Scripts that build scenes
----------------------------------------

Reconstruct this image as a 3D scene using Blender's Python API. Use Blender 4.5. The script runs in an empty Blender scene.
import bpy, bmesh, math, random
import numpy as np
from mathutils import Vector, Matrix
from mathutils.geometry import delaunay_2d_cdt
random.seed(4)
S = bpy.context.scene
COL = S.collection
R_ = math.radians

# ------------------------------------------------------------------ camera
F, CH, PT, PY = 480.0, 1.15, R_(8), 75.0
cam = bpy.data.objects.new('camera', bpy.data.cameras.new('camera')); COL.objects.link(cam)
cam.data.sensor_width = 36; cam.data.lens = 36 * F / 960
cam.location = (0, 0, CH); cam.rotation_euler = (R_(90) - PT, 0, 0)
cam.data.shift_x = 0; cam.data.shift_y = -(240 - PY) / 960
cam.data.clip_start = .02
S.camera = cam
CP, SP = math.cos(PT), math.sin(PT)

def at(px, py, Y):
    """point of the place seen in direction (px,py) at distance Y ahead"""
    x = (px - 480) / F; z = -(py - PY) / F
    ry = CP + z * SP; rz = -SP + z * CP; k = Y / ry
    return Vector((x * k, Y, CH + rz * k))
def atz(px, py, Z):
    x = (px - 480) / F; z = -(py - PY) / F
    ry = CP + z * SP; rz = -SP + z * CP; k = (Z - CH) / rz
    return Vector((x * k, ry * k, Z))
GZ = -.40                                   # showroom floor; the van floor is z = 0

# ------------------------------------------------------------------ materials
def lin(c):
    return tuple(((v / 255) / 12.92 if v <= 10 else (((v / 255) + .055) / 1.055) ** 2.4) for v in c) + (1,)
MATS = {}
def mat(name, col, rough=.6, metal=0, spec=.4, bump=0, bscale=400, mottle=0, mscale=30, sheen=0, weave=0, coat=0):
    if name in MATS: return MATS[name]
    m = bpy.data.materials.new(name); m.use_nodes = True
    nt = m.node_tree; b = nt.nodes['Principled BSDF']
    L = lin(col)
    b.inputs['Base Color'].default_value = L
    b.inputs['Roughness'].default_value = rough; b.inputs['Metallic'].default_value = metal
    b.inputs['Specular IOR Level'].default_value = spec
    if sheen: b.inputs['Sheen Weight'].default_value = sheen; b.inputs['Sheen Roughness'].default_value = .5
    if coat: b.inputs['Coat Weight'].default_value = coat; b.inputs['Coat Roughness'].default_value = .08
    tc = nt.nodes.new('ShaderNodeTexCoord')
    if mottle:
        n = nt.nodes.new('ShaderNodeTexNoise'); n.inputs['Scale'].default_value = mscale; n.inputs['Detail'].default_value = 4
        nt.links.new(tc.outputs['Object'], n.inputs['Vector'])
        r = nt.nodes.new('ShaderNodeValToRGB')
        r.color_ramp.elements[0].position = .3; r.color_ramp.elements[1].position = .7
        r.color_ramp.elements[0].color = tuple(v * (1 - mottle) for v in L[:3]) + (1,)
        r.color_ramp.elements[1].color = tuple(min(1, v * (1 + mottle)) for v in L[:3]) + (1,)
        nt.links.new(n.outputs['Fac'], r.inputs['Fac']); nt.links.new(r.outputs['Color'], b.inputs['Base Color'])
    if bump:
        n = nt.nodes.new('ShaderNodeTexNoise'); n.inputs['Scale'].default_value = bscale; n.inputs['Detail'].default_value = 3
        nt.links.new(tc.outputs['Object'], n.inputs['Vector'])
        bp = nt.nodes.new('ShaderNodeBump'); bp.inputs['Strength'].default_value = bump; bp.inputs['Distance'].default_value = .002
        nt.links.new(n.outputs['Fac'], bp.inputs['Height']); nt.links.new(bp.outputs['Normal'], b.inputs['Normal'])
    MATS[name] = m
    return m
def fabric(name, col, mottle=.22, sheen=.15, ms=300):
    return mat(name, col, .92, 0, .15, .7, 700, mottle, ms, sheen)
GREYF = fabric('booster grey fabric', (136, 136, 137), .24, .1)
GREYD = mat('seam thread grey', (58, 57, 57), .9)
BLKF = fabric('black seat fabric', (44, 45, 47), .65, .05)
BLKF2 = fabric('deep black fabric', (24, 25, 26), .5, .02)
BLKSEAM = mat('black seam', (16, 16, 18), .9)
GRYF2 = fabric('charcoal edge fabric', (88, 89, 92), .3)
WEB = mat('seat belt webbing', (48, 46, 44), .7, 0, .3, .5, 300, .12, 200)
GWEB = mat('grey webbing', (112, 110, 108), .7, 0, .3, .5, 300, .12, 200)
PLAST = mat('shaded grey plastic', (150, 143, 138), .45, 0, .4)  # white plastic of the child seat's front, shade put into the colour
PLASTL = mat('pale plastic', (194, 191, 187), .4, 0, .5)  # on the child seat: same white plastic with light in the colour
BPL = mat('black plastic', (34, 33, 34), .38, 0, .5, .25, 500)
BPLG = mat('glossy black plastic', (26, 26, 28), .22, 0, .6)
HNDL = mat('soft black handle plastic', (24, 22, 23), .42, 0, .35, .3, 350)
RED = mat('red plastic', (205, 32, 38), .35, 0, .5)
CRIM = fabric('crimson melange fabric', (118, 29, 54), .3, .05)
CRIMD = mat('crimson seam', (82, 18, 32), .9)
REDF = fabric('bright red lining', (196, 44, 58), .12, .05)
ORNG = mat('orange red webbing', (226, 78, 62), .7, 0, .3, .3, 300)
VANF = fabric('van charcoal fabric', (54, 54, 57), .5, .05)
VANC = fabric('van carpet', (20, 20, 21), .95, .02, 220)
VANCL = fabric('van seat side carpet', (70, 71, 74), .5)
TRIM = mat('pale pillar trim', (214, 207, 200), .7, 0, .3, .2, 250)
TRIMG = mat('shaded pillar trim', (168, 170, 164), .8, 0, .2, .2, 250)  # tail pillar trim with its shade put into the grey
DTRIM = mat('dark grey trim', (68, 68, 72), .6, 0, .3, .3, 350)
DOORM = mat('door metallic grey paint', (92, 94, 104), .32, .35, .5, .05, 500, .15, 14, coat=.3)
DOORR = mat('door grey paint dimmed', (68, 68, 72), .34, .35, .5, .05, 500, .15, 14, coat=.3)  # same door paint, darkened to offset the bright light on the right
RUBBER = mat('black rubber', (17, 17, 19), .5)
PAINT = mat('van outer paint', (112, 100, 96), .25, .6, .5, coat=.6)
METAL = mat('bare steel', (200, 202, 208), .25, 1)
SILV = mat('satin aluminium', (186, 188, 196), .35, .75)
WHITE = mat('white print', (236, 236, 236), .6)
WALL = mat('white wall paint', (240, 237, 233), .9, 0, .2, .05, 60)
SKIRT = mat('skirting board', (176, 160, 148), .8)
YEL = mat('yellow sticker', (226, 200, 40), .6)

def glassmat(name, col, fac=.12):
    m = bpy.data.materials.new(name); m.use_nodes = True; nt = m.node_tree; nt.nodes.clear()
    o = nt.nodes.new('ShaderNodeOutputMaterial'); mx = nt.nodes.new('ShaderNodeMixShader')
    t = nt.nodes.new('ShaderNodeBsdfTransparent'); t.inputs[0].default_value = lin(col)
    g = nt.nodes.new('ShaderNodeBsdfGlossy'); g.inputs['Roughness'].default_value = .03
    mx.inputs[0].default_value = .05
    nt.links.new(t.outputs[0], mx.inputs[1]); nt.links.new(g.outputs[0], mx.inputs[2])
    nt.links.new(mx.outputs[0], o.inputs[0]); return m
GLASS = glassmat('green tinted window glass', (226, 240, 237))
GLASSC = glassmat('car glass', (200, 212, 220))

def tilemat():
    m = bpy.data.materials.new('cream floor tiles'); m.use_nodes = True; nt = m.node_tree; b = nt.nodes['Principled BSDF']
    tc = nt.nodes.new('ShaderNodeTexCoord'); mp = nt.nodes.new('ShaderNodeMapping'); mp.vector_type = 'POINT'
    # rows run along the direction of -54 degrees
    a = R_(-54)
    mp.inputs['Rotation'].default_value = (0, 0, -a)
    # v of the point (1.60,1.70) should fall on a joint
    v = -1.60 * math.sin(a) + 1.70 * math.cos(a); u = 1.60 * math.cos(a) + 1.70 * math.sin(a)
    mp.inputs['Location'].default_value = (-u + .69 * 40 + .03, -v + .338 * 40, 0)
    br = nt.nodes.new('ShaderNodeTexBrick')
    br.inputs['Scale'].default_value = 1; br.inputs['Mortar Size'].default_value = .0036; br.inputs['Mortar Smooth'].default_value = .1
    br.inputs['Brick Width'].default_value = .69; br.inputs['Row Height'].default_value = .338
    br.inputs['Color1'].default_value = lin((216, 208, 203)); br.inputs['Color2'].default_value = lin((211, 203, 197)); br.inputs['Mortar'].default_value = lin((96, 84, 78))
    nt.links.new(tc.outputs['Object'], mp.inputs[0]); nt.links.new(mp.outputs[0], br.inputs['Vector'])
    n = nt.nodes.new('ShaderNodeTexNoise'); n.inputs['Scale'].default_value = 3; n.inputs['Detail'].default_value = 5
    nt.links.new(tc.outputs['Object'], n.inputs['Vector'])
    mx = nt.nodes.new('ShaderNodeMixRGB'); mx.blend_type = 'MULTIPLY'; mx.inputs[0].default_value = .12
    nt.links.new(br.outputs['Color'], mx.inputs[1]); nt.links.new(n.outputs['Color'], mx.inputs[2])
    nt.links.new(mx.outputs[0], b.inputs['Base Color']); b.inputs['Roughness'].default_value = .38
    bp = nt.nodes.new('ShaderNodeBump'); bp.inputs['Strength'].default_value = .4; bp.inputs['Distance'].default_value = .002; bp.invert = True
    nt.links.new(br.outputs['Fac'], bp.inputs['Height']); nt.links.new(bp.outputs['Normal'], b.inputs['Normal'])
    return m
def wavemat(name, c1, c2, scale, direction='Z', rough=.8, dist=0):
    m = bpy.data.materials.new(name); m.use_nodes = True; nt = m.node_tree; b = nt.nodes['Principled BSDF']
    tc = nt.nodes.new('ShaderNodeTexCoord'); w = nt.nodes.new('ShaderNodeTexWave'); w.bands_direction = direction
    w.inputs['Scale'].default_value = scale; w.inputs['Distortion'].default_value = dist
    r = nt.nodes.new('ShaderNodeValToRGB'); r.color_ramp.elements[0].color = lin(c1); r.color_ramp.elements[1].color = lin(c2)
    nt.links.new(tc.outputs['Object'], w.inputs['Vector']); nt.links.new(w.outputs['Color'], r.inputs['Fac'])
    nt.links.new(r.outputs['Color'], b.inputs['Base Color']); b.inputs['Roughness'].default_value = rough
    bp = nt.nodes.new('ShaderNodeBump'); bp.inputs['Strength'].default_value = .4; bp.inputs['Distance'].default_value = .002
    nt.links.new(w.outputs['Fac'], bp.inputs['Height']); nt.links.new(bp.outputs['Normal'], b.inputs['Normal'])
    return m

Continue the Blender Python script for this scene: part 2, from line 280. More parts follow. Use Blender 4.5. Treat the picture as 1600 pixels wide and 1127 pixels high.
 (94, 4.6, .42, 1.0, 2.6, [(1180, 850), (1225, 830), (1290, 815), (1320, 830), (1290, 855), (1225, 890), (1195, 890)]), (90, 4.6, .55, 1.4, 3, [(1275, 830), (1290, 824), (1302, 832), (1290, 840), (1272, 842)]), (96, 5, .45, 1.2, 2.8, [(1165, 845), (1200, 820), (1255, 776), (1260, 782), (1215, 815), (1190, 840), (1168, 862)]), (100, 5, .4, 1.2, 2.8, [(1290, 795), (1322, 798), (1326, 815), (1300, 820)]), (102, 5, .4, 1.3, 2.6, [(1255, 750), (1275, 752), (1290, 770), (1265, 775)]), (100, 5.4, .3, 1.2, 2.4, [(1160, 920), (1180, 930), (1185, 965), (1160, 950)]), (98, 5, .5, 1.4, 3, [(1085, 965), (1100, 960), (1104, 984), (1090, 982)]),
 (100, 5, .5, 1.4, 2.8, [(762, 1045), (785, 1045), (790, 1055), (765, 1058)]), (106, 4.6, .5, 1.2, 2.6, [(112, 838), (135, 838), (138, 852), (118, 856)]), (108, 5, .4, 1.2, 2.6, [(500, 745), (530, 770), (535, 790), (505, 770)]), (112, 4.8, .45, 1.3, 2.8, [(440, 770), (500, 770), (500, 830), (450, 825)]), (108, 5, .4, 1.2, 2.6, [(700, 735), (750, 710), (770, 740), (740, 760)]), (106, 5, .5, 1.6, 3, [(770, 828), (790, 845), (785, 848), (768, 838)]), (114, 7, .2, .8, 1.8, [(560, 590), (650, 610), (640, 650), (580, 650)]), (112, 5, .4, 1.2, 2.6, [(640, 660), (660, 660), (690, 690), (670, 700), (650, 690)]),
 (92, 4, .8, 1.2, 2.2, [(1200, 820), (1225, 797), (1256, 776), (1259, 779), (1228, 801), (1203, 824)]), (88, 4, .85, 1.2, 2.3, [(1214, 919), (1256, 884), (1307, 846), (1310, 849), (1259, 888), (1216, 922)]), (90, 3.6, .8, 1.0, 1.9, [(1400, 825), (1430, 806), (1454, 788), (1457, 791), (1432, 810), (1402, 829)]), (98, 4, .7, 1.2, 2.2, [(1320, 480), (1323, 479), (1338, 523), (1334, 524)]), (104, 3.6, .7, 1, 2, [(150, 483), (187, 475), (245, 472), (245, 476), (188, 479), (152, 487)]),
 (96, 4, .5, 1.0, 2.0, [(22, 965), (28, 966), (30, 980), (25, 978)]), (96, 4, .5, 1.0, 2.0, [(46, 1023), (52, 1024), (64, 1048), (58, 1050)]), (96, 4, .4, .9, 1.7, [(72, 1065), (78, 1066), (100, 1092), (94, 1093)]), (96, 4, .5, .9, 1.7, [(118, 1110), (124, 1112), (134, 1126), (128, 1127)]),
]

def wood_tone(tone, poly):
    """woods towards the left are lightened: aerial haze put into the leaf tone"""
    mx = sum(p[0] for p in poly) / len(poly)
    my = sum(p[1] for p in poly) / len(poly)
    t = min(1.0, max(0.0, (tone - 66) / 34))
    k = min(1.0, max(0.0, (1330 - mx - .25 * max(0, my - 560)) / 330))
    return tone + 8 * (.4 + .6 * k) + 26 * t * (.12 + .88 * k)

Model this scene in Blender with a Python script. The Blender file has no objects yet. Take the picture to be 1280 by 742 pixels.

----------------------------------------

> [REQUIRED WORK]: Find each line holding the string "paint" and copy it out.

> [TASK SOLUTION]:
DOORM = mat('door metallic grey paint', (92, 94, 104), .32, .35, .5, .05, 500, .15, 14, coat=.3)
DOORR = mat('door grey paint dimmed', (68, 68, 72), .34, .35, .5, .05, 500, .15, 14, coat=.3)  # same door paint, darkened to offset the bright light on the right
PAINT = mat('van outer paint', (112, 100, 96), .25, .6, .5, coat=.6)
WALL = mat('white wall paint', (240, 237, 233), .9, 0, .2, .05, 60)